**Written problem:**
Every line that holds the string "from" is to be identified and copied.

**Source data:**
[START]

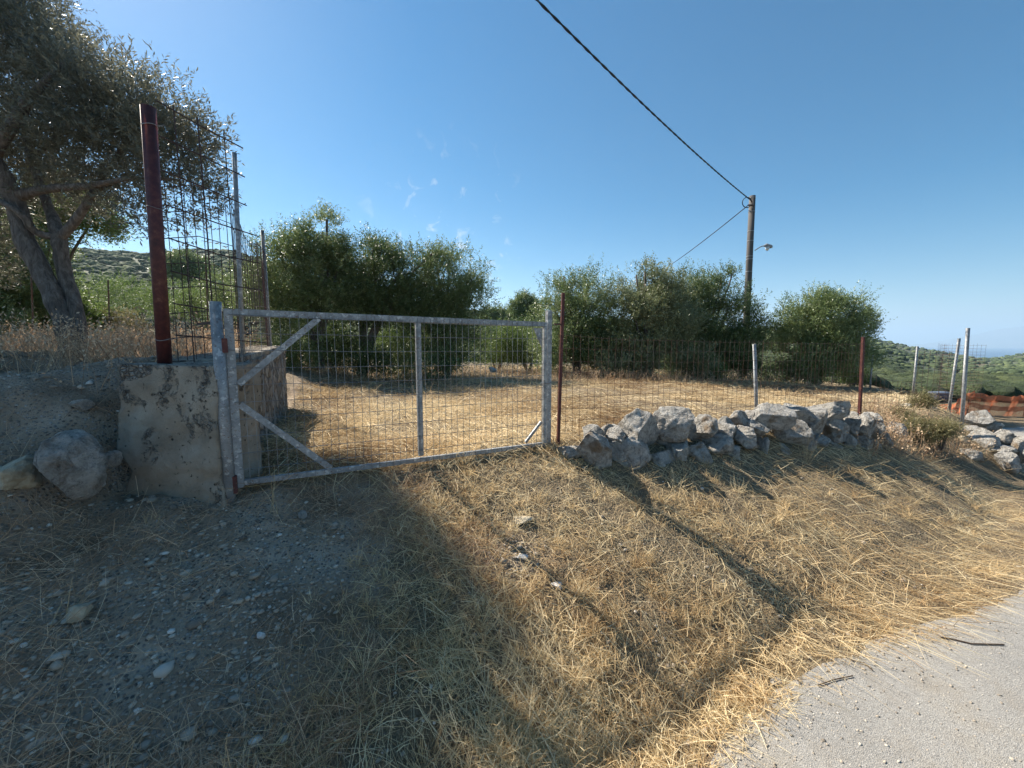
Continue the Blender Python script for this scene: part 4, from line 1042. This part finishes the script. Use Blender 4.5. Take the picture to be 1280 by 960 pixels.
def far_fence():
    pts = [(1042, 447, 486, 13.2), (1091, 444, 492, 11.6), (1147, 433, 497, 9.6)]
    p = [p3(a, b, y) for a, b, _, y in pts]
    e = empty('post_fence', (p[1].x, p[1].y, Gz(p[1].x, p[1].y)), 'line of slim grey posts with thin wire on the far right edge of the field', 'fence')
    for q in p:
        b = Vector((q.x, q.y, Gz(q.x, q.y) - .1)); pipe('post', b, q, .022 if q.y > 10 else .024, M_galv, e, 10)
    mb = MB()
    for k in range(2):
        mb.tube([(q.x, q.y, Gz(q.x, q.y) + .12 + .22 * k) for q in p] + [(8.7, 7.6, Gz(8.7, 7.6) + .1 + .2 * k)], .0022, 4)
    mb.build('wire', M_wire, e); adopt(e)
far_fence()
def rod_fence():
    a, b = p3(1149, 445, 9.4), p3(1206, 445, 7.3)
    e = empty('wire_fence', (a.x, a.y, Gz(a.x, a.y)), 'thin wire with slender upright rods closing the field corner against the sea', 'fence'); tops = []
    for k in range(8):
        q = a.lerp(b, k / 7); t = P(1149, 438.5, 9.4)[2] / 9.4 * q.y; MB().tube([(q.x, q.y, Gz(q.x, q.y) - .05), (q.x, q.y, t)], .0035, 5).build('rod', M_dark, e)
        tops.append(Vector((q.x, q.y, P(1150, 443.5, q.y)[2])))
    MB().tube(tops, .003, 4).build('wire', M_dark, e); adopt(e)
rod_fence()
def left_stakes():
    for px, t_, b_, Y, lab in ((136, 350, 432, 7.5, 'thin grey stake among the weeds right of the twin trunks'), (40, 345, 430, 6.5, 'thin grey stake among the weeds left of the twin trunks'), (258, 318, 425, 8.0, 'slim grey stake standing behind the tall mesh fence')):
        a, b = p3(px, b_, Y), p3(px - 1, t_, Y); a.z = Gz(a.x, a.y) - .1; o = MB().tube([a, (a + b) / 2 + Vector((.01, 0, 0)), b], .011, 8).build('stake', M_wire); tag(o, lab, 'stake')
left_stakes()
def netting():
    path = [p3(1150, 512, 12.4), p3(1196, 503, 11.6), p3(1214, 489, 11.3), p3(1236, 495, 11.3), p3(1262, 496, 11.2), p3(1285, 495, 11.1), p3(1330, 493, 11)]
    e = empty('safety_netting', (path[2].x, path[2].y, Gz(path[2].x, path[2].y)), 'sagging orange plastic safety netting beside the road at the right border', 'netting')
    n = 150; T = np.linspace(0, len(path) - 1, n); Q = []
    for t in T:
        a = min(int(t), len(path) - 2); Q.append(path[a].lerp(path[a+1], t - a))
    def pt(i, h):
        q = Q[i]; zb = q.z - .74 - .03 * sin(i * .13); return Vector((q.x + .03 * sin(i * .4 + h * 5), q.y + .05 * sin(i * .23 + h * 3), q.z * (1 - h) + zb * h + .012 * sin(i * .5 + h * 9)))
    mb = MB(); rows = 22
    for r in range(rows + 1):
        h = r / rows; wide = .028 if (r < 4 or r in (9, 10, 11, 12) or r > 17) else .006
        V = []; F = []
        for i in range(n):
            a = pt(i, h); V += [a + Vector((0, 0, wide / 2)), a - Vector((0, 0, wide / 2)), a + Vector((0, .004, wide / 2)), a + Vector((0, .004, -wide / 2))]
            if i: k = 4 * i; F += [(k-4, k-3, k+1, k), (k-2, k+2, k+3, k-1)]
        mb.add(V, F)
    for i in range(0, n, 1): mb.tube([pt(i, 0), pt(i, .5), pt(i, 1)], .0035, 3, False)
    mb.build('net', M_orange, e)
    for k in (2, 5): q = path[k]; pipe('post', (q.x, q.y + .04, Gz(q.x, q.y) - .2), (q.x, q.y + .04, q.z + .03), .014, M_wire, e, 8)
    adopt(e)
netting()
def blue_box():
    c = p3(1173, 499, 12.8); a = .20; b = .15; h = .24; e = empty('storage_box', (c.x, c.y, c.z), 'small dark blue plastic box on the slope left of the orange netting', 'box')
    mb = MB(); V = [(c.x + sx * a * k, c.y + sy * b * k, z) for z, k in ((c.z, .88), (c.z + h * .8, 1)) for sx, sy in ((-1, -1), (1, -1), (1, 1), (-1, 1))]
    mb.add(V, [(3, 2, 1, 0), (4, 5, 6, 7), (0, 1, 5, 4), (1, 2, 6, 5), (2, 3, 7, 6), (3, 0, 4, 7)]); mb.build('body', M_blue, e, bevel=.012)
    MB().bar((c.x - a * 1.06, c.y, c.z + h * .86), (c.x + a * 1.06, c.y, c.z + h * .92), .05, b * 2.15).build('lid', M_lid, e, bevel=.012)
    mb = MB(); mb.bar((c.x - .06, c.y - b - .012, c.z + h * .6), (c.x + .06, c.y - b - .012, c.z + h * .6), .02, .016); mb.build('handle', M_lid, e)
    adopt(e)
blue_box()
def hut():
    c = p3(266, 352, 85); g = Gz(c.x, c.y); w = 1.3; e = empty('hut', (c.x, c.y, c.z - 1.2), 'tiny white hut at the foot of the left hill seen through the mesh', 'hut')
    z0 = c.z - 1.3; z1 = c.z + .4; mb = MB(); V = [(c.x + sx * w, c.y + sy * w, z) for z in (z0, z1) for sx, sy in ((-1, -1), (1, -1), (1, 1), (-1, 1))]
    mb.add(V, [(3, 2, 1, 0), (4, 5, 6, 7), (0, 1, 5, 4), (1, 2, 6, 5), (2, 3, 7, 6), (3, 0, 4, 7)]); mb.build('wall', M_white, e)
    MB().bar((c.x - w * 1.15, c.y, z1 + .08), (c.x + w * 1.15, c.y, z1 + .08), .14, w * 2.3).build('roof', M_tan, e)
    MB().bar((c.x + .3, c.y - w - .02, z0), (c.x + .3, c.y - w - .02, z0 + 1.3), .6, .06, (1, 0, 0)).build('door', M_dark, e); adopt(e)
hut()

# ------------------------------------------------------------------ utility pole, lamp, cables
def utility_pole():
    Y = 14.5; t = p3(940.5, 245, Y); gz = Gz(t.x, t.y); b = Vector((p3(934, 400, Y).x, Y, gz - .3))
    e = empty('utility_pole', (b.x, Y, gz), 'weathered wooden utility pole rising behind the olive trees', 'pole')
    mb = MB(); mb.tube([b, b.lerp(t, .3), b.lerp(t, .65), t], [.120, .114, .106, .098], 20); mb.build('pole', M_pole, e, smooth=True)
    for f in (.55, .615, .63, .71, .76, .86, .93):
        c = b.lerp(t, f + .06); MB().tube([c - Vector((0, 0, .012)), c + Vector((0, 0, .012))], .108 + .012 * (1 - f), 20).build('band', M_lamp, e)
    d = b.lerp(t, .965); mb = MB()
    mb.tube([d, d + Vector((-.16, -.22, .0))], .02, 6); mb.tube([d + Vector((-.02, -.1, -.12)), d + Vector((-.24, -.2, -.14))], .03, 8); mb.build('bracket', M_dark, e)
    mb = MB(); mb.tube([d + Vector((-.3 + .16 * cos(a), -.22, -.06 + .17 * sin(a))) for a in np.linspace(.5, 5.4, 14)], .014, 6); mb.build('jumper_loop', M_cable, e)
    # small street lamp on its arm
    a0 = p3(943.5, 313, Y); a1 = p3(957, 306.5, Y); MB().tube([a0, a0.lerp(a1, .5) + Vector((0, 0, .03)), a1, a1 + Vector((.06, 0, -.04))], .018, 8).build('lamp_arm', M_lamp, e)
    c = a1 + Vector((.08, 0, -.05)); mb = MB()
    mb.tube([c + Vector((-.14, 0, .02)), c + Vector((-.05, 0, .05)), c + Vector((.12, 0, .0)), c + Vector((.16, 0, -.03))], [.03, .06, .06, .02], 10); lh = mb.build('lamp_head', M_lamp, e)
    mb = MB(); mb.tube([c + Vector((-.01, 0, -.01)), c + Vector((-.01, 0, -.08)), c + Vector((-.01, 0, -.14))], [.07, .065, .02], 12); mb.build('lamp_cover', M_glass, e, smooth=True)
    adopt(e); return d
D = utility_pole()
def cable(start, end, sag, r, name, label, twist=True, n=60):
    a, b = Vector(start), Vector(end); mb = MB()
    base = [a.lerp(b, t) - Vector((0, 0, 4 * sag * t * (1 - t))) for t in np.linspace(0, 1, n)]
    if twist:
        m = 700; L = (b - a).length
        for ph in (0, pi):
            q = []
            for i in range(m):
                t = i / (m - 1); p = a.lerp(b, t) - Vector((0, 0, 4 * sag * t * (1 - t))); w = t * L / .55 * 2 * pi + ph
                q.append(p + Vector((cos(w) * r * .85, 0, sin(w) * r * .85)))
            mb.tube(q, r * .8, 5)
    else: mb.tube(base, r, 6)
    return tag(mb.build(name, M_cable, smooth=True), label, 'cable')
n1 = p3(675, 0, 6.3); s = D + Vector((-.16, -.22, 0)); dirn = (n1 - s)
end = s + dirn * 2.4; end.z += 1.35
# sag chosen so that the cable passes close to n1
cable(s, end, .62, .014, 'power_cable', 'thick twisted black cable sweeping overhead from the pole')
s2 = D + Vector((-.24, -.2, -.14)); far = p3(815, 343, 30); e2 = s2 + (far - s2) * 1.8; e2.z += .5
cable(s2, e2, .45, .016, 'power_cable', 'thin taut cable running from the pole down behind the olive trees', False)

# ------------------------------------------------------------------ small things on the bank and road
def stalks(label, px, py, Y, n, hmin, hmax, seed):
    random.seed(seed); c = P(px, py, Y); mb = MB(); z = Gz(c[0], c[1])
    for _ in range(n):
        a = random.uniform(0, 2*pi); t = random.uniform(.05, .6); h = random.uniform(hmin, hmax); r = random.uniform(0, .06)
        b = Vector((c[0] + r*cos(a*3), c[1] + r*sin(a*3), z - .01)); tip = b + Vector((cos(a)*sin(t), sin(a)*sin(t), cos(t))) * h
        mb.tube([b, b.lerp(tip, .55) + Vector((0, 0, .012)), tip], [.0022, .0017, .001], 4)
    me = mb.build('grass_tuft', M_stalk); tag(me, label, 'grass tuft')
M_stalk = flat('dry_stalk', (.46, .36, .21), .8)
stalks('tall bleached grass stalks in front of the middle of the rubble wall', 1008, 598, 4.2, 16, .12, .38, 1)
stalks('upright dry stems before the squat stone of the rubble wall', 855, 592, 3.65, 9, .12, .34, 2)
stalks('leaning dry grass stem against the lower diagonal brace of the gate', 342, 612, 2.36, 4, .12, .3, 3)
stalks('bleached grass tuft at the lower left below the flat yellow stone', 115, 925, 1.15, 12, .08, .22, 4)
stalks('dry grass tuft in the shade at bottom centre', 290, 920, 1.2, 18, .08, .3, 5)
stalks('short straw tuft in the shade under the concrete pillar', 185, 650, 2.1, 8, .04, .1, 6)
stalks('single tall dry stem rising from the shaded gravel above the flat yellow stone', 72, 735, 1.6, 2, .15, .22, 8)
def twig(label, pts, r):
    q = [P(px, py, 1) for px, py in pts]; out = []
    for v in q:                                     # lay the twig on the road surface
        k = 1.5
        for _ in range(30):
            z = Gz(v[0] * k, v[1] * k) + .018; k = k * .5 + .5 * (z / v[2])
        out.append((v[0] * k, v[1] * k, z + .002))
    tag(MB().tube(out, r, 6).build('twig', M_twig), label, 'twig')
M_twig = flat('dark_twig', (.10, .065, .04), .85)
twig('short dark twig on the road just below the straw edge', [(1176, 797), (1190, 799), (1215, 805), (1255, 806)], .004)
twig('curved dark twig at the tip of the post shadow', [(1010, 797), (1026, 799), (1040, 804)], .004)
twig('long thin brown twig lying on the road near the bottom right of the straw', [(1022, 857), (1042, 850), (1066, 845)], .003)
twig('bent twig beside the dark leaf on the road edge', [(1052, 816), (1066, 826), (1080, 829), (1091, 838)], .003)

[END]

**Answer to the problem:**
Continue the Blender Python script for this scene: part 4, from line 1042. This part finishes the script. Use Blender 4.5. Take the picture to be 1280 by 960 pixels.
cable(s, end, .62, .014, 'power_cable', 'thick twisted black cable sweeping overhead from the pole')
cable(s2, e2, .45, .016, 'power_cable', 'thin taut cable running from the pole down behind the olive trees', False)
stalks('single tall dry stem rising from the shaded gravel above the flat yellow stone', 72, 735, 1.6, 2, .15, .22, 8)